ここ最近成長著しい企業として「ジャパネットたかた」も注目に値する。同社はどのようにして「顧客創造」をしてきたのだろうか?「ジャパネットたかた」は、地方のカメラ店からTVショッピングへと業態転換した企業である。TVを通じて「商品機能を売る」のではなく、「商品のベネフィットを売る」ことに力を入れ、高田社長の軽快なトークに乗せて売り上げを伸ばしてきた。一般的にメーカーは、商品の技術的優位性を消費者に伝えようとするが、「ジャパネットたかた」は、商品を購入することでユーザーの生活がどのように変わるのか、何が便利になるのかを視覚的に伝えることに力点を置いている。これは、マーケティング理論で言うプロモーションの基本であり、それを徹底して実践した代表的な事例と言えよう。更に、注目すべき点は、商品知識が豊富なアーリーアダプター(商品知識のある積極的な購買層)ではなく、フォロワー(商品知識のない消極的な購買層)を開拓した事も見逃せない。換言すれば、商品のベネフィット(身近な生活の利便性の向上)を、TV番組を通じて視覚的に説得し、世の中の情報に対して決して感度が高くないフォロワー層を取り込む事に成功した。また、番組制作のクオリティが売り上げを大きく左右するため、フォロワーそ層の視聴者が納得する番組コンテンツの制作には徹底してこだわっている。番組制作はすべて自社スタジオ、自社スタッフによって制作されているため、放送10分前でも、予定していた商品をデジカメから、電子辞書に代えることもやってのける。このこだわりは、顧客からの些細なクレームへの対応の早さにも現れる。顧客からの声を次の番組の放映に即反映する徹底ぶりだ。

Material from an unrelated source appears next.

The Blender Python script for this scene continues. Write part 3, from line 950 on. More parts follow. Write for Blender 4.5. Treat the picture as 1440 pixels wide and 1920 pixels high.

フォロワー層をターゲットにした同社のマーケティングの核心は「新しくて楽しい生活づくりをお値打ち価格で」にあるように見て取れる。因みに同社HPには、「マルチメディアでモノの向こうにある変化や生活を伝えたい」とあるが、高田社長のあの軽快なトークに乗せて、実際には社内でどんなシンプル・メッセージが流通しているのか、機会があったらぜひ一度聞いてみたい。
「顧客創造」はどの企業にも適用できるマーケティングの本質である。しかし、それだけでマーケティングのノウハウが組織内に浸透する訳ではない。マーケティング・エクセレンスな企業を目指すのであれば、過去から今日までの経緯を振り返り、自社特有の競争優位性を見出してもらいたい。そして、自社のマーケティングの本質を表現するシンプルなメッセージを創りだし、いかなる組織に対しても、そのメッセージを目的とした組織の価値づくりを周知徹底すれば、マーケティング・エクセレンスな企業に近づけるはずだ。
つい先日、サントリーが不可能の代名詞とされていた青いバラの開発に成功したという記事を目にした。多少大げさかもしれないが、「やってみなはれ」が「誰も想像しなかった未来を創れ」と聞こえてくる。